Second, and more importantly, § 12(a) states that, “in hearing” the Commission’s enforcement action, the court shall be governed by the judicial review standards of the Administrative Procedure Act, Code (1984, 1995 RepLVol.), § 10-222(g) of the State Government Article.
Consequently, it is obvious that Art. 49B, § 12(a), contemplates that a court decision, mandating compliance with the Commission’s order, be rendered only after the court applies the judicial review standards of the Administrative Procedure Act. A court order under § 12(a) cannot properly be rendered until the court has performed its judicial review function and determined, in light
of the issues raised by the parties, whether the administrative decision should be upheld under the standards of the Administrative Procedure Act and enforced.

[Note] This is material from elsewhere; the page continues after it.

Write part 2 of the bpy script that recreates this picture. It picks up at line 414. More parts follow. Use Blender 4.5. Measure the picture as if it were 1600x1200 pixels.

Art. 49B, § 12(a), does not authorize interlocutory compliance pending judicial review in the circuit court.
The only provision of Art. 49B authorizing the commission to seek, and the court to grant, relief of an interlocutory nature is § 4. Art. 49B, § 4, states as follows:
“§ 4. Power to bring civil actions for temporary injunction; where brought.
“At any time after a complaint has been filed, if the Commission believes that appropriate civil action is necessary to preserve the status of the parties or to prevent irreparable harm from the time the complaint is filed until the time of its final disposition, the Commission may bring action to obtain a temporary injunction. The action shall be brought in the circuit court for the county where the place of public accommodation which is the subject of the alleged discrimination is located, or where the unlawful employment practice is alleged to have occurred, or where the dwelling which is the subject of the alleged discrimination is located.”
This Court in
St. Comm’n On Human Rel. v. Amecom Div.,
278 Md. 120, 125, 860 A.2d 1, 5 (1976), held that, by enacting Art. 49B, § 4, “the Legislature created an action based on what amounts to a new substantive right.” The Court went on to say that § 4
“provides a remedy based, not upon a preexisting right, in this case the right to be free from acts of discrimination in employment, but upon the mere filing of a complaint alleging discriminatory acts. Such an interlocutory remedy, available without a determination on the merits that a preexisting right exists, cannot, then, constitute simply a new method for enforcement of the undetermined right, but must instead be deemed itself to create in effect a new substantive right.”
Ibid.
The Court in
Amecom
held that, under circumstances where § 4 was inapplicable because the alleged discrimination in
employment occurred prior to the effective date of § 4, the Commission had no right to obtain interlocutory judicial relief.
Consequently, Art. 49B, § 4, appears to be the only avenue for the Commission to obtain interlocutory relief from a court. In the instant case, the Commission has eschewed any reliance on § 4. In addition, the Commission filed no pleading seeking relief under § 4, and it made no showing that a preliminary injunction was necessary to prevent irreparable injury.
Instead, the Commission has invoked § 12(a), which does not authorize the relief granted in the May 14th, 1996, order. In sum, the injunctive provision of the May 14th order was not authorized by statute and was erroneous.
ORDER OF THE CIRCUIT COURT FOR BALTIMORE COUNTY REVERSED IN PART, AND CASE REMANDED TO THAT COURT FOR FURTHER PROCEEDINGS NOT INCONSISTENT WITH THIS OPINION COSTS TO BE PAID BY THE MARYLAND COMMISSION ON HUMAN RELATIONS.